A lot of it’s based on personal experience: I was a high school film and video teacher on the west side of Chicago, at a very low income school. I didn’t intend to be a teacher but I fell into it and was full time for a few years [Samantha, played by Cobie Smulders, is a teacher in a similar school in the film]. I hadn’t had much experience of that community’s demographic before: it was eye-opening for me, and taught me a lot. And some of [Samantha’s] pregnancy is based on my experience.
Samantha has a job interview where the interviewer isn’t sure how she’ll manage the baby and a new job at the same time. What kind of reactions to pregnancy and motherhood have you come across?
He says to Sam that it’s not going to work timing-wise, and she knows it’s true too: it’s just circumstantial. Sometimes people are treated badly and get fired, but it’s often circumstantial. I didn’t want to make that guy [the interviewer] a bad guy because that totally negative response rarely happens. When people experience that prejudice against maternity it’s generally pretty subtle, and it doesn’t mean that person is bad. The job environment [in the US] totally supports maternity leave, but it means you’ll miss something totally important by being away: that’s been my experience.
Several reviewers have noted it’s “non-judgemental” about motherhood. How do you see moralistic and judgemental attitudes affecting what films get made and how?
I felt that a lot from the reviews, that people are surprised – because we’re so used to the standard cinematic tropes about class and pregnancy. People go in expecting it to be cliché and stereotypical, and when it’s not they’re surprised. That really speaks to how ingrained those things are in our minds.
I totally didn’t set out to change that: I just wrote the movie based on what seemed to be the most realistic to me, because of what I had experienced. It was easy for me to do something based in reality. I wasn’t basing it on what I’d seen in movies before – because the clichés don’t really happen.
Has being a parent changed the stories you want to tell and how you tell them?

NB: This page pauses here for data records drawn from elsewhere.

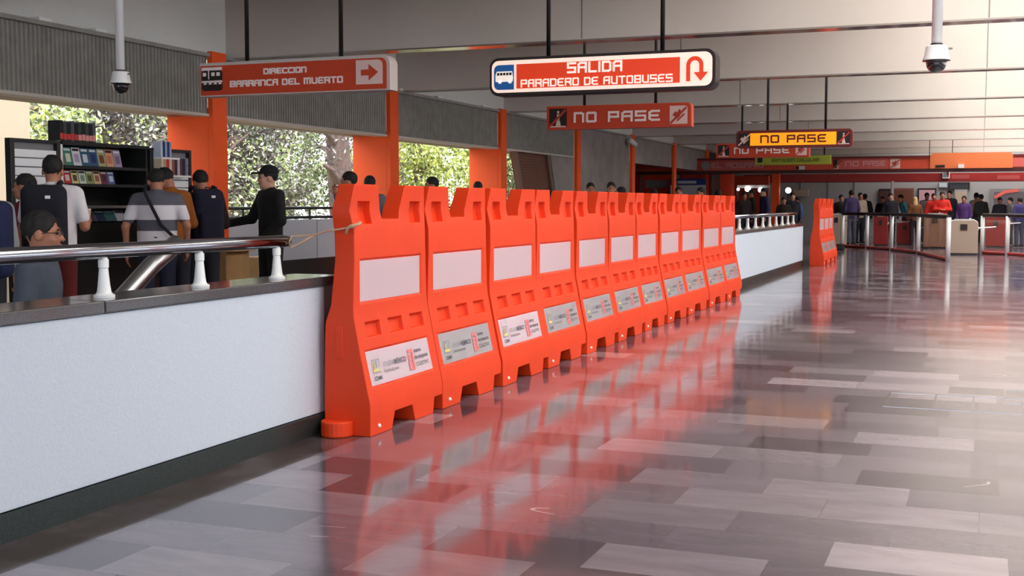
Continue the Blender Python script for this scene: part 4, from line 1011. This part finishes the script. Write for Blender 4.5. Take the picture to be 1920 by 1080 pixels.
# ------------------------------------------------------------------ far end: gates, canopy, signs, walls
def fence(pts, label):
    x0, y0 = pts[0]; t = thing('glass_gate_fence', label, 'fence', (x0, y0, 0))
    L = [Vector((p[0]-x0, p[1]-y0, 0)) for p in pts]
    for v in L:
        bm = B(); tube(bm, [v, v+Vector((0, 0, .99))], .055, 10); new('post', bm, M_whitem, t, smooth=True)
    bm = B(); tube(bm, [v+Vector((0, 0, 1.0)) for v in L], .05, 8); new('top_rail', bm, M_signblack, t)
    bm = B(); tube(bm, [v+Vector((0, 0, .04)) for v in L], .04, 8); new('bottom_rail', bm, M_redband, t)
    for a, b in zip(L[:-1], L[1:]):
        d = (b-a).normalized(); n = Vector((-d.y, d.x, 0))*.006; a2, b2 = a+d*.08, b-d*.08
        bm = B(); c = [a2+n, b2+n, b2-n, a2-n]; lo = [bm.verts.new(p+Vector((0, 0, .12))) for p in c]; hi = [bm.verts.new(p+Vector((0, 0, .93))) for p in c]
        bm.faces.new(lo); bm.faces.new(hi[::-1])
        for i in range(4): bm.faces.new((lo[i], hi[i], hi[(i+1) % 4], lo[(i+1) % 4]))
        new('glass_panel', bm, M_glass, t)
def fl(px, py): p = at(px, py, z=0); return (p.x, p.y)
fence([fl(1579, 463), fl(1625, 466), fl(1671, 470), fl(1721, 476), fl(1777, 490)], 'glass fence with white posts running to the tall middle post of the far gates')
fence([fl(1841, 476), fl(1888, 479), (fl(1888, 479)[0]+1.1, fl(1888, 479)[1]-1.2), (fl(1888, 479)[0]+2.2, fl(1888, 479)[1]-2.4)], 'glass fence with white posts at the far right gates')
def turnstile(px, py, w, h, d, m, label, top_round=False):
    x, y = fl(px, py); t = thing('turnstile', label, 'turnstile', (x, y, 0))
    bm = B(); poly_prism(bm, rrect(-w/2, w/2, .04, h, .12 if top_round else .03, corners=(0, 0, 1, 1)), 0, d); new('cabinet', bm, m, t, bevel=.01)
    new('plinth', bx(-w/2+.02, w/2-.02, .02, d-.02, 0, .05), M_black, t); new('top_plate', bx(-w/2+.1, w/2-.1, .05, d-.05, h, h+.02), M_steel_b, t)
    bm = B(); [tube(bm, [(w/2+.02, .3, h-.2), (w/2+.02+.4*math.cos(a), .3+.12*math.sin(a), h-.2+.3*math.sin(a))], .018, 6) for a in (.1, 2.2, 4.3)]; new('tripod_arm', bm, M_steel_b, t)
    new('reader', bx(-w*.12, w*.12, -.02, 0, h-.25, h-.1), M_signblack, t)
turnstile(1752, 466, .62, 1.0, 1.2, M_wood, 'brown wooden turnstile cabinet behind the fence, in front of the red shirts')
turnstile(1806, 478, .68, .88, 1.2, M_beige, 'beige turnstile cabinet with rounded top in the gap of the fence', True)
turnstile(1567, 462, .42, .98, 1.2, M_beige, 'beige turnstile cabinet next to the short row of barriers')
turnstile(1696, 459, .5, .72, .6, M_redband, 'low dark red cabinet behind the middle of the glass fence')
turnstile(1866, 464, .55, .9, 1.2, M_redband, 'dark red cabinet behind the right glass fence')
turnstile(1650, 461, .4, .9, .5, M_redband, 'dark red cabinet behind the left part of the glass fence')
tag(new('floor_box', bx(-.3, .3, -.2, .2, 0, .16), M_black, loc=fl(1562, 468)+(0,), bevel=.02), 'low black box on the floor beside the short row of barriers', 'box')
t = thing('pole', 'thin white pole standing behind the glass fence', 'pole', (at(1672, 400, Y=41).x, 41.0, 0)); bm = B(); tube(bm, [(0, 0, 0), (0, 0, at(1672, 340, Y=41).z)], .05, 8); new('shaft', bm, M_whitem, t)
# canopy fascia
Yc = 40.5
def cz(y): return at(1560, y, Y=Yc).z
xl, xr = at(1196, 300, Y=Yc).x, 8.9
zb, zt = cz(318), cz(298)
t = thing('canopy', 'long orange canopy fascia over the far turnstiles reading EL ROSARIO and NO PASE', 'canopy', (0, Yc, 0))
new('fascia', bx(xl, xr, 0, .25, zb, zt), M_canopy, t); new('lower_edge', bx(xl, xr, -.03, .25, zb-.11, zb-.001), mat('canopy_edge', (74, 22, 24), .5), t); new('top_edge', bx(xl, xr, -.02, .28, zt, zt+.07), M_darkred, t)
new('roof_slab', bx(xl, xr, .25, 3.2, zb, zb+.1), M_darkred, t)
def cxp(x): return at(x, 308, Y=Yc).x
p_ = new('pale_panel', bx(cxp(1322), cxp(1420), -.02, 0, zb+.02, zt-.02), M_canopy_p, t)
bm = B(); lathe(bm, [(0, 0), (.15, 0), (.15, .02), (0, .02)], 20); bmesh.ops.rotate(bm, verts=bm.verts, matrix=Matrix.Rotation(PI/2, 3, 'X')); bmesh.ops.translate(bm, verts=bm.verts, vec=(cxp(1324), -.03, (zb+zt)/2)); new('round_emblem', bm, M_farwall, t)
for wq in range(2): new('lettering', lettering('EL ROSARIO', cxp(1334), cxp(1432), zb+.09, zt-.08, .035, -.025, word=wq), M_canopy_t, t)

new('pink_panel', bx(cxp(1573), cxp(1665), -.02, 0, zb+.01, zt-.01), M_canopy_p, t)
new('lettering', lettering('NO', cxp(1585), cxp(1610), zb+.1, zt-.08, .035, -.025), M_canopy_t, t); new('lettering', lettering('PASE', cxp(1618), cxp(1660), zb+.1, zt-.08, .035, -.025), M_canopy_t, t)
tt = thing('canopy_icons', 'x', 'x'); bpy.data.objects.remove(tt)
figure_icon(t, cxp(1562), zb+.02, zt-zb-.04, M_signblack, M_signpink, M_signred)
ic = t.children[-3:]
for o in ic: o.location.y = -.03
arrow_icon(t, cxp(1669), zb+.02, zt-zb-.04, M_signpink, M_signred, corners=(0, 0, 0, 0))
for o in t.children[-3:]: o.location.y = -.03
bm = B(); poly_prism(bm, rrect(cxp(1744), cxp(1899), zb, cz(290), .12, corners=(0, 0, 1, 1)), -.06, .02); new('raised_panel', bm, M_canopy_l, t)
new('end_panel', bx(cxp(1899), xr, -.03, 0, zb+.03, zt-.03), M_canopy_p, t)
for px, a in ((1501, 0), (1763, 0)): new('grille', bx(cxp(px)-.14, cxp(px)+.14, -.075, -.06, zb+.03, zb+.11), M_signblack, t)
for px in (1785, 1742): new('hanger', bx(cxp(px)-.012, cxp(px)+.012, .1, .13, zt, CZ), M_black, t)
for k, (px, py) in enumerate(((1504, 314), (1802, 316))):
    p = at(px, py, Y=Yc-.05); tag(new('spot_fitting', bx(-.09, .09, -.08, 0, 0, .12), M_whitem, loc=(p.x, Yc-.07, zb+.005)), ['small white fitting on the canopy under the lime sign', 'small white fitting on the raised light orange panel of the canopy'][k], 'lamp')
for nm, px, lab in (('canopy_post', 1186, 'dark red post carrying the left end of the canopy'), ('canopy_post', 1452, 'dark red post under the middle of the canopy'), ('canopy_post', 1777, 'slim dark red hanger post under the right part of the canopy')):
    x = cxp(px); w = .24 if px < 1700 else .05
    tag(new(nm, bx(x-w/2, x+w/2, Yc+.3, Yc+.3+w, 0 if px < 1700 else 2.2, zb-.002), M_opaint if px == 1452 else M_redband), lab, 'post')
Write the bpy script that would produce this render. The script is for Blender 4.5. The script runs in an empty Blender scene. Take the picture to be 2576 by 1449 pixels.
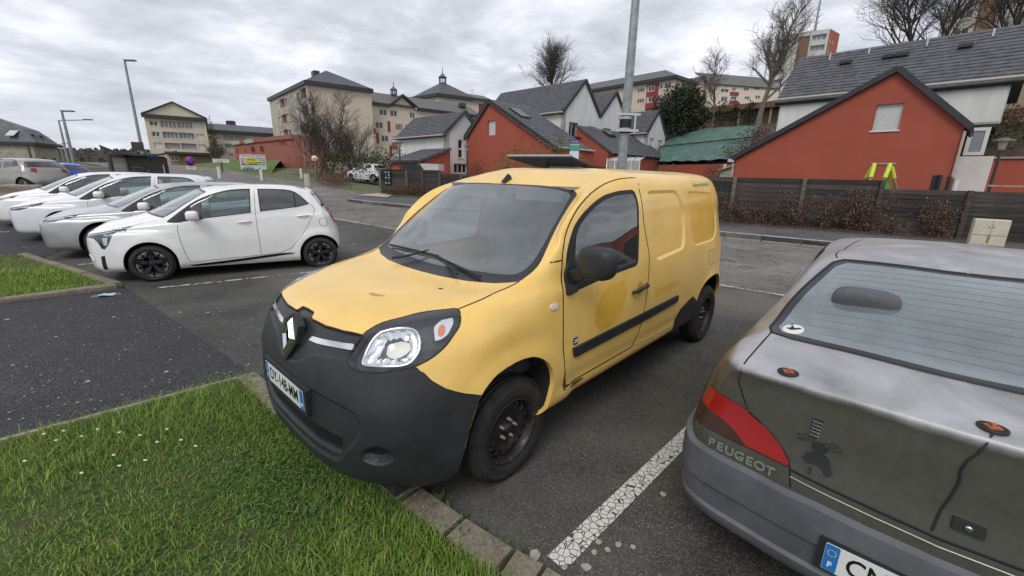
import bpy,bmesh,math,random
import numpy as np
from mathutils import Vector,Matrix,geometry
from mathutils.bvhtree import BVHTree
from mathutils.kdtree import KDTree
random.seed(7)
R=math.radians
SC=bpy.context.scene
COL=SC.collection
# camera
CAM_H,PITCH,ROLL,FPX=1.7346,0.2604,0.0216,1062.75
_f=Vector((0,math.cos(PITCH),-math.sin(PITCH)))
_r0=Vector((1,0,0));_u0=_r0 .cross(_f)
_r=math.cos(ROLL)*_r0+math.sin(ROLL)*_u0
_u=-math.sin(ROLL)*_r0+math.cos(ROLL)*_u0
cam_d=bpy.data.cameras.new('camera')
cam_d.sensor_width=36.0
cam_d.lens=FPX/2576*36
cam_d.clip_start=0.05
cam_d.clip_end=3000
cam=bpy.data.objects.new('camera',cam_d)
COL.objects.link(cam)
cam.matrix_world=Matrix(((_r.x,_u.x,-_f.x,0),(_r.y,_u.y,-_f.y,0),(_r.z,_u.z,-_f.z,CAM_H),(0,0,0,1)))
SC.camera=cam
# sky and sun (overcast)
world=bpy.data.worlds.new('World');SC.world=world
world.use_nodes=True
wn=world.node_tree;wn.nodes.clear()
def _wn(t,**k):
 n=wn.nodes.new(t)
 for a,b in k.items():setattr(n,a,b)
 return n
SUN_EL,SUN_ROT=R(48),R(200)
sky=_wn('ShaderNodeTexSky',sky_type='NISHITA',sun_disc=False,sun_elevation=SUN_EL,sun_rotation=SUN_ROT)
tc=_wn('ShaderNodeTexCoord')
sep=_wn('ShaderNodeSeparateXYZ');wn.links.new(tc.outputs['Generated'],sep.inputs[0])
zc=_wn('ShaderNodeMath',operation='MAXIMUM');wn.links.new(sep.outputs[2],zc.inputs[0]);zc.inputs[1].default_value=0.0
za=_wn('ShaderNodeMath',operation='ADD');wn.links.new(zc.outputs[0],za.inputs[0]);za.inputs[1].default_value=0.16
dx=_wn('ShaderNodeMath',operation='DIVIDE');wn.links.new(sep.outputs[0],dx.inputs[0]);wn.links.new(za.outputs[0],dx.inputs[1])
dy=_wn('ShaderNodeMath',operation='DIVIDE');wn.links.new(sep.outputs[1],dy.inputs[0]);wn.links.new(za.outputs[0],dy.inputs[1])
cmb=_wn('ShaderNodeCombineXYZ');wn.links.new(dx.outputs[0],cmb.inputs[0]);wn.links.new(dy.outputs[0],cmb.inputs[1])
n1=_wn('ShaderNodeTexNoise');n1 .inputs['Scale'].default_value=1.5;n1 .inputs['Detail'].default_value=9;n1 .inputs['Roughness'].default_value=0.6;n1 .inputs['Distortion'].default_value=0.25
n2=_wn('ShaderNodeTexNoise');n2 .inputs['Scale'].default_value=0.42;n2 .inputs['Detail'].default_value=3
wn.links.new(cmb.outputs[0],n1 .inputs['Vector']);wn.links.new(cmb.outputs[0],n2 .inputs['Vector'])
mixn=_wn('ShaderNodeMix',data_type='FLOAT');mixn.inputs[0].default_value=0.42
wn.links.new(n1 .outputs[0],mixn.inputs[2]);wn.links.new(n2 .outputs[0],mixn.inputs[3])
ramp=_wn('ShaderNodeValToRGB')
cr=ramp.color_ramp
cr.elements[0].position=0.36;cr.elements[0].color=(0.27,0.285,0.325,1)
cr.elements[1].position=0.64;cr.elements[1].color=(0.86,0.87,0.93,1)
e=cr.elements.new(0.5);e.color=(0.50,0.515,0.57,1)
wn.links.new(mixn.outputs[0],ramp.inputs[0])
hz=_wn('ShaderNodeMapRange');hz.inputs[1].default_value=0.0;hz.inputs[2].default_value=0.22;hz.inputs[3].default_value=0.55;hz.inputs[4].default_value=0.0
wn.links.new(sep.outputs[2],hz.inputs[0])
mh=_wn('ShaderNodeMix',data_type='RGBA');wn.links.new(hz.outputs[0],mh.inputs[0]);wn.links.new(ramp.outputs[0],mh.inputs[6]);mh.inputs[7].default_value=(0.56,0.585,0.64,1)
bgS=_wn('ShaderNodeBackground');wn.links.new(sky.outputs[0],bgS.inputs[0]);bgS.inputs[1].default_value=0.05
bgC=_wn('ShaderNodeBackground');wn.links.new(mh.outputs[2],bgC.inputs[0]);bgC.inputs[1].default_value=1.0
ms=_wn('ShaderNodeMixShader');ms.inputs[0].default_value=0.93
wn.links.new(bgS.outputs[0],ms.inputs[1]);wn.links.new(bgC.outputs[0],ms.inputs[2])
wo=_wn('ShaderNodeOutputWorld');wn.links.new(ms.outputs[0],wo.inputs[0])
sun_d=bpy.data.lights.new('sun','SUN');sun_d.energy=0.9;sun_d.angle=R(25);sun_d.color=(1,0.97,0.92)
sun=bpy.data.objects.new('sun',sun_d);COL.objects.link(sun)
_sd=Vector((math.sin(SUN_ROT)*math.cos(SUN_EL),math.cos(SUN_ROT)*math.cos(SUN_EL),math.sin(SUN_EL)))
sun.rotation_euler=_sd.to_track_quat('Z','Y').to_euler();sun.location=(0,0,60)
SC.view_settings.view_transform='Standard';SC.view_settings.look='None'
SC.view_settings.exposure=0.62;SC.view_settings.gamma=1;SC.view_settings.use_curve_mapping=False
SC.render.engine='CYCLES'
SC.cycles.max_bounces=8;SC.cycles.transparent_max_bounces=16;SC.cycles.caustics_reflective=False;SC.cycles.caustics_refractive=False
# material helpers
class M:
 def __init__(s,name,color=(0.5,0.5,0.5),rough=0.6,metal=0.0,spec=0.5,coat=0.0,coat_rough=0.05):
  s.m=bpy.data.materials.new(name);s.m.use_nodes=True
  s.t=s.m.node_tree;s.b=s.t.nodes['Principled BSDF']
  s.b.inputs['Base Color'].default_value=(*color,1)
  s.b.inputs['Roughness'].default_value=rough
  s.b.inputs['Metallic'].default_value=metal
  s.b.inputs['Specular IOR Level'].default_value=spec
  s.b.inputs['Coat Weight'].default_value=coat
  s.b.inputs['Coat Roughness'].default_value=coat_rough
  s._tc=None
 def n(s,t,**k):
  n=s.t.nodes.new(t)
  for a,b in k.items():setattr(n,a,b)
  return n
 def l(s,a,b):s.t.links.new(a,b)
 def coord(s,scale=(1,1,1),kind='Object',rot=(0,0,0)):
  if s._tc is None:s._tc=s.n('ShaderNodeTexCoord')
  mp=s.n('ShaderNodeMapping');mp.inputs['Scale'].default_value=scale;mp.inputs['Rotation'].default_value=rot
  s.l(s._tc.outputs[kind],mp.inputs[0]);return mp.outputs[0]
 def noise(s,scale,detail=4,rough=0.55,vec=None,dist=0.0):
  n=s.n('ShaderNodeTexNoise');n.inputs['Scale'].default_value=scale;n.inputs['Detail'].default_value=detail
  n.inputs['Roughness'].default_value=rough;n.inputs['Distortion'].default_value=dist
  s.l(vec if vec is not None else s.coord(),n.inputs['Vector']);return n.outputs[0]
 def voro(s,scale,feature='F1',out=0,vec=None,rnd=1.0):
  n=s.n('ShaderNodeTexVoronoi',feature=feature);n.inputs['Scale'].default_value=scale
  if 'Randomness' in n.inputs:n.inputs['Randomness'].default_value=rnd
  s.l(vec if vec is not None else s.coord(),n.inputs['Vector']);return n.outputs[out]
 def ramp(s,f,stops,interp='LINEAR'):
  r=s.n('ShaderNodeValToRGB');r.color_ramp.interpolation=interp
  el=r.color_ramp.elements
  while len(el)<len(stops):el.new(0.5)
  for e,(p,c)in zip(el,stops):
   e.position=p;e.color=(*c,1)if not isinstance(c,(int,float))else(c,c,c,1)
  s.l(f,r.inputs[0]);return r.outputs[0]
 def mix(s,f,a,b,mode='MIX'):
  n=s.n('ShaderNodeMix',data_type='RGBA',blend_type=mode)
  for i,v in((0,f),(6,a),(7,b)):
   if hasattr(v,'type')and not isinstance(v,(tuple,float,int)):s.l(v,n.inputs[i])
   else:n.inputs[i].default_value=v if i==0 else((*v,1)if len(v)==3 else v)
  return n.outputs[2]
 def math(s,op,a,b=0.0,clamp=False):
  n=s.n('ShaderNodeMath',operation=op,use_clamp=clamp)
  for i,v in((0,a),(1,b)):
   if isinstance(v,(float,int)):n.inputs[i].default_value=v
   else:s.l(v,n.inputs[i])
  return n.outputs[0]
 def sepxyz(s,v):
  n=s.n('ShaderNodeSeparateXYZ');s.l(v,n.inputs[0]);return n.outputs
 def col(s,c):s.l(c,s.b.inputs['Base Color'])
 def rgh(s,c):s.l(c,s.b.inputs['Roughness'])
 def bump(s,h,strength=0.3,dist=0.01):
  n=s.n('ShaderNodeBump');n.inputs['Strength'].default_value=strength;n.inputs['Distance'].default_value=dist
  s.l(h,n.inputs['Height']);s.l(n.outputs[0],s.b.inputs['Normal']);return n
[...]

No, not really. I think I’m more interested in relationships – being married and being in a long-term relationship has been what mostly inspires my ideas for films, at least right now. I don’t feel like now I want to make a bunch of movies about being a parent – but that anything I make has to be true to the experience. To tell a story about raising a child, you would have to do a whole other hour to cover it: pregnancy is just the prelude! You’d have to make another movie’s worth, like a mini-series.
Could you tell the stories you want if you moved from indie to studio cinema? Is that something that interests you?
I am interested in scaling up if it’s a project I can get excited about, but at this level, it’s nice to shoot my own material and feel passionate and stand behind.
Would you and Joe ever co-direct, or write and direct, a film together?
We probably won’t make films together: we’re supportive of each other, but we’re also independent of each other. That autonomy has been very helpful: we’re both directors, so it’s been good to do our own projects.
And how do you work together as parent-filmmakers?
Joe and I go back and forth with childcare: our son Jude is in daycare three days a week, and we don’t have a nanny. If Joe’s working on something, I’m parenting full time, and vice versa. We’re taking it one step at a time. The month before last, my film premiered in New York, with the full red carpet and press day and party. I was planning on going, and Jude was going to stay with Joe, but then Joe got a TV directing job in LA, so it made sense for Jude to come with me, and I got a baby sitter for the premiere.
Like Jude, we’re very flexible and forced to be so: that’s exciting for us. Both of us moved around as kids, and were pretty transient. We both enjoy that lifestyle, although sometimes it gets tiring – I sometimes wish we had a 9 to5 job and could come home from it. But today me, Joe and Jude went to the pool and had ice-cream, because we didn’t have work.